4. Random station getting swamped: Triage in this order: turn it into an interchange (boarding speed), add a loco, then a carriage on the most burdened line, and only then re-route another line to cross it. If nothing stabilizes, drop a short "shuttle" micro-line from that station straight to a square/triangle sink, then delete it once the queue clears. Pausing to redraw aggressively is part of the game.

On those early "beginner's luck" highs: seed luck is real but also the game rewards ruthless mid-game rebuilds more than early cleverness. Don't be sentimental about lines-pause, re-lay, and keep every line touching a square.

I have not heard of or seen a secret level!

Thanks for the tips! I haven't normally redrawn as aggressively as you suggest. I'm excited to try all these strategies in practice, and it's enlightening as well to hear your thought process.

The secret level plays in endless mode. On the home screen of the game, tap the white arrow in the upper left corner to go to the credits page. Then return to the home screen and go to the credits page again. The second time there will be a sort of gear looking design next to the credits. Tap on that.

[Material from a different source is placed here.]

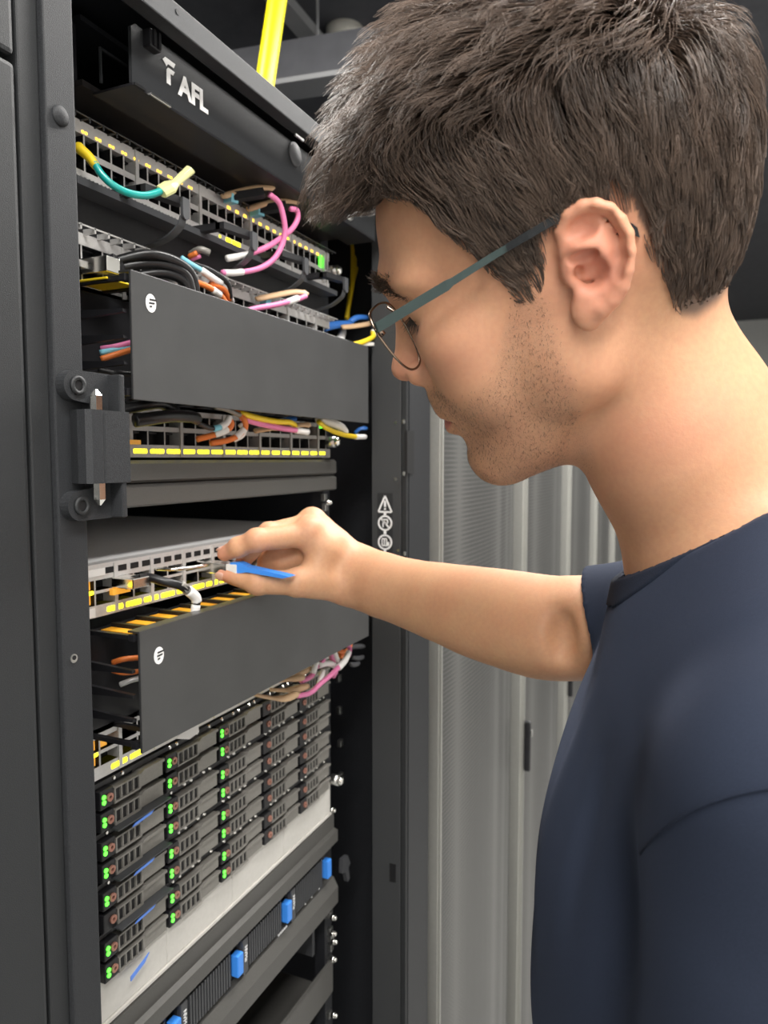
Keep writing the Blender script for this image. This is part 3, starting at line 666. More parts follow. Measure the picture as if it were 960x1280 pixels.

I don't know if there's a further easter egg to solving it but maybe you'll figure it out ;)

I have a similar set of questions about a different puzzle game.

I've reached a point where I don't feel I'm improving and I'm not discovering any more tricks.

Going online to find other people's solutions just feels wrong. Like buying a "how to complete $X" from the olden days. I don't learn when someone else provides the way to a solution; I like progressive learning, and I dislike the frustration when I stop progressing.

I keep wondering about the meta-problem of how to change my mental gears...

There's an itch to create my own version of the game which would force me to learn the underlying mathematics. Most games are designed to level your skills or knowledge up slowly (sometimes a social component involved). Building yourself forces one to understand the constraints better.

OR do I just train up my meta-skills e.g. playing similar but different games?

I do feel stupid!

Obviously I've also reached my limit on the metagame here, given that I'm asking...

When you reach an impass with a solo intellectual challenge, what's the next step?

Well, I don't usually ask for help and I don't want solutions handed to me, but getting another player's thought process doesn't seem like cheating. I suppose it depends on whether there's one trick to always solving the puzzle, in which case learning the solution without solving it yourself ruins the fun, or whether it's a game that you can always keep improving at and never completely be perfect at (like Mini Metro, which everyone loses eventually, or Poker, or chess, etc) where sometimes learning from others' strategies helps you level up and become familiar with concepts that unlock further skills and open up new questions as well.